Strauss et ses collègues ne donnent pas de prévisions précises sur le délai au bout duquel les océans vont s’élever : New York et Shanghai pourraient être englouties d’ici 2200, mais plus probablement dans 2000 ans. La raison de cette grande incertitude temporelle est que, si l’on peut évaluer assez précisément quelle quantité de glace va fondre, il est beaucoup plus difficile de prévoir le temps qu’elle va mettre à le faire.

Dans un scénario catastrophe publié en juillet dernier (voir notre article), James Hansen et plusieurs co-auteurs pronostiquaient une hausse du niveau des mers pouvant atteindre plusieurs mètres dès 2100, beaucoup plus que ce qu’anticipent la plupart des scientifiques. New York et Shanghai seraient alors noyées dès la fin de ce siècle. Mais les hypothèses de Hansen sont jugées excessivement pessimistes par d’autres chercheurs. Une étude publiée en 2014 par Robert Kopp, de l’université Rutgers, sur laquelle s’appuient Strauss et ses collègues, donne un pronostic plus modéré : avec un fort réchauffement, l’élévation du niveau des océans a 99,5 % de chances d’être inférieure à 1,80 mètre en 2100, et la même probabilité d’être en dessous de 6,3 mètres en 2200.

Strauss et ses collègues insistent sur le fait que même si l’effet ultime de la montée des eaux se manifeste dans un futur relativement éloigné, il est déterminé par des actions à court terme. Le sort des mégalopoles côtières dans les siècles à venir se décide aujourd’hui et dans le proche avenir.

À l’échelle de ce siècle, la hausse du niveau des mers menace les régions côtières peu élevées et fortement peuplées, comme les grands deltas (Gange, Mékong, Nil).
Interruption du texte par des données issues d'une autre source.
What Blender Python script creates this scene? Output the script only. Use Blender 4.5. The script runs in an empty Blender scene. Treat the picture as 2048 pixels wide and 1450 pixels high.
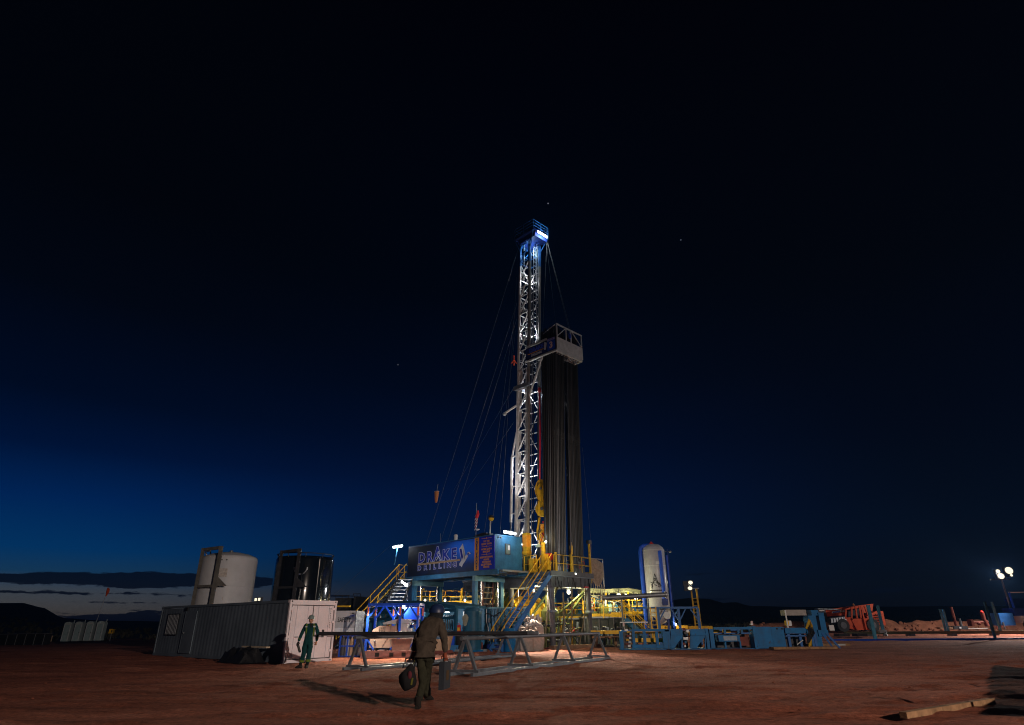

D’ici 2050, une élévation de 30 cm de l’océan dans le delta du Mékong va provoquer une intrusion d’eau saline. À l’horizon 2100, l’habitat de millions de personnes sera remis en cause par la montée des eaux.

Certaines de ces régions sont en partie protégées par des récifs coralliens ou des mangroves, que le réchauffement tend à faire disparaître. Les récifs coralliens risquent d’être atteints en Micronésie, Papouasie-Nouvelle-Guinée, en Australie ou en Inde équatoriale.

Du fait de l’afflux de population dans les régions côtières et de la hausse du niveau des océans, la fraction de la population exposée au risque d’inondation augmente. Si le réchauffement dépasse 2 °C en 2100, jusqu’à 4,6 % de la population mondiale pourrait être exposée chaque année à des inondations, selon une étude de 2014 dirigée par Jochen Hinkel (Global Climate Forum, Berlin). Cette étude s’appuie, pour l’élévation du niveau des mers, sur les estimations du Giec, qui sont prudentes du fait que l’on mesure mal l’impact de la fonte des glaces.